The problem → Every line of the material that follows must be printed again exactly.

Collected data →
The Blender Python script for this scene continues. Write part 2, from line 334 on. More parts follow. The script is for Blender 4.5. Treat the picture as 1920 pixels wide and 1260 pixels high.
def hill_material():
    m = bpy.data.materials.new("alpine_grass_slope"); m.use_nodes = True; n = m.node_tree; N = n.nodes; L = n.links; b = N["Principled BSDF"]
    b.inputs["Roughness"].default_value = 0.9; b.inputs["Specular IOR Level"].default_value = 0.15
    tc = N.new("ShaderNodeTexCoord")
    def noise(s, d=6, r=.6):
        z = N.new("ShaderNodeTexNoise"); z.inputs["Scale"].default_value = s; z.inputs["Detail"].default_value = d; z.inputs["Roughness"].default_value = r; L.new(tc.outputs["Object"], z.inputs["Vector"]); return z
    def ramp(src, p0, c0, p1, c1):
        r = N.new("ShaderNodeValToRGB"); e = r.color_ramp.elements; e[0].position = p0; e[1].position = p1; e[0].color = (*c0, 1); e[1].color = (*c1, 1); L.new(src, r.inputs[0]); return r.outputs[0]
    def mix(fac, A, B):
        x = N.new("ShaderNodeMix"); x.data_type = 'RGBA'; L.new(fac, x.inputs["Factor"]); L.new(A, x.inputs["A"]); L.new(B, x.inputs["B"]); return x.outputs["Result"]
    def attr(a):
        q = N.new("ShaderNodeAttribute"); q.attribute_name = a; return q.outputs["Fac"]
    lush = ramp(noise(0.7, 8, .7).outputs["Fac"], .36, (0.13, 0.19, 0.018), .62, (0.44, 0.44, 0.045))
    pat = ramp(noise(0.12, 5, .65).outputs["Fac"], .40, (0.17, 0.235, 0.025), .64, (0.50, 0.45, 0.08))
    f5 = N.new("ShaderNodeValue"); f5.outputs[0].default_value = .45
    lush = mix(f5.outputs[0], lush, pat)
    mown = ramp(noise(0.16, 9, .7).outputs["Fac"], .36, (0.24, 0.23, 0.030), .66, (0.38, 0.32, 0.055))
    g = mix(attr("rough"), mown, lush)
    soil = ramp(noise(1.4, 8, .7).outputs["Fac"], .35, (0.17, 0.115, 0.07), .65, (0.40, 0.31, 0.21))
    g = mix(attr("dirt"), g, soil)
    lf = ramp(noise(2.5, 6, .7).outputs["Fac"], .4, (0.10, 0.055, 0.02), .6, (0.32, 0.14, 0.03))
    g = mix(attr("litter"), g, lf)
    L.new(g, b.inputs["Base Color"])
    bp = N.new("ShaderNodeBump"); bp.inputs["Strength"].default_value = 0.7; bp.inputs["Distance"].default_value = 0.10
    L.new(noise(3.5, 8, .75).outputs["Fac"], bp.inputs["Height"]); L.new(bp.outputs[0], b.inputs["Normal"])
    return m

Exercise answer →
The Blender Python script for this scene continues. Write part 2, from line 334 on. More parts follow. The script is for Blender 4.5. Treat the picture as 1920 pixels wide and 1260 pixels high.
def hill_material():
    m = bpy.data.materials.new("alpine_grass_slope"); m.use_nodes = True; n = m.node_tree; N = n.nodes; L = n.links; b = N["Principled BSDF"]
    b.inputs["Roughness"].default_value = 0.9; b.inputs["Specular IOR Level"].default_value = 0.15
    tc = N.new("ShaderNodeTexCoord")
    def noise(s, d=6, r=.6):
        z = N.new("ShaderNodeTexNoise"); z.inputs["Scale"].default_value = s; z.inputs["Detail"].default_value = d; z.inputs["Roughness"].default_value = r; L.new(tc.outputs["Object"], z.inputs["Vector"]); return z
    def ramp(src, p0, c0, p1, c1):
        r = N.new("ShaderNodeValToRGB"); e = r.color_ramp.elements; e[0].position = p0; e[1].position = p1; e[0].color = (*c0, 1); e[1].color = (*c1, 1); L.new(src, r.inputs[0]); return r.outputs[0]
    def mix(fac, A, B):
        x = N.new("ShaderNodeMix"); x.data_type = 'RGBA'; L.new(fac, x.inputs["Factor"]); L.new(A, x.inputs["A"]); L.new(B, x.inputs["B"]); return x.outputs["Result"]
    def attr(a):
        q = N.new("ShaderNodeAttribute"); q.attribute_name = a; return q.outputs["Fac"]
    lush = ramp(noise(0.7, 8, .7).outputs["Fac"], .36, (0.13, 0.19, 0.018), .62, (0.44, 0.44, 0.045))
    pat = ramp(noise(0.12, 5, .65).outputs["Fac"], .40, (0.17, 0.235, 0.025), .64, (0.50, 0.45, 0.08))
    f5 = N.new("ShaderNodeValue"); f5.outputs[0].default_value = .45
    lush = mix(f5.outputs[0], lush, pat)
    mown = ramp(noise(0.16, 9, .7).outputs["Fac"], .36, (0.24, 0.23, 0.030), .66, (0.38, 0.32, 0.055))
    g = mix(attr("rough"), mown, lush)
    soil = ramp(noise(1.4, 8, .7).outputs["Fac"], .35, (0.17, 0.115, 0.07), .65, (0.40, 0.31, 0.21))
    g = mix(attr("dirt"), g, soil)
    lf = ramp(noise(2.5, 6, .7).outputs["Fac"], .4, (0.10, 0.055, 0.02), .6, (0.32, 0.14, 0.03))
    g = mix(attr("litter"), g, lf)
    L.new(g, b.inputs["Base Color"])
    bp = N.new("ShaderNodeBump"); bp.inputs["Strength"].default_value = 0.7; bp.inputs["Distance"].default_value = 0.10
    L.new(noise(3.5, 8, .75).outputs["Fac"], bp.inputs["Height"]); L.new(bp.outputs[0], b.inputs["Normal"])
    return m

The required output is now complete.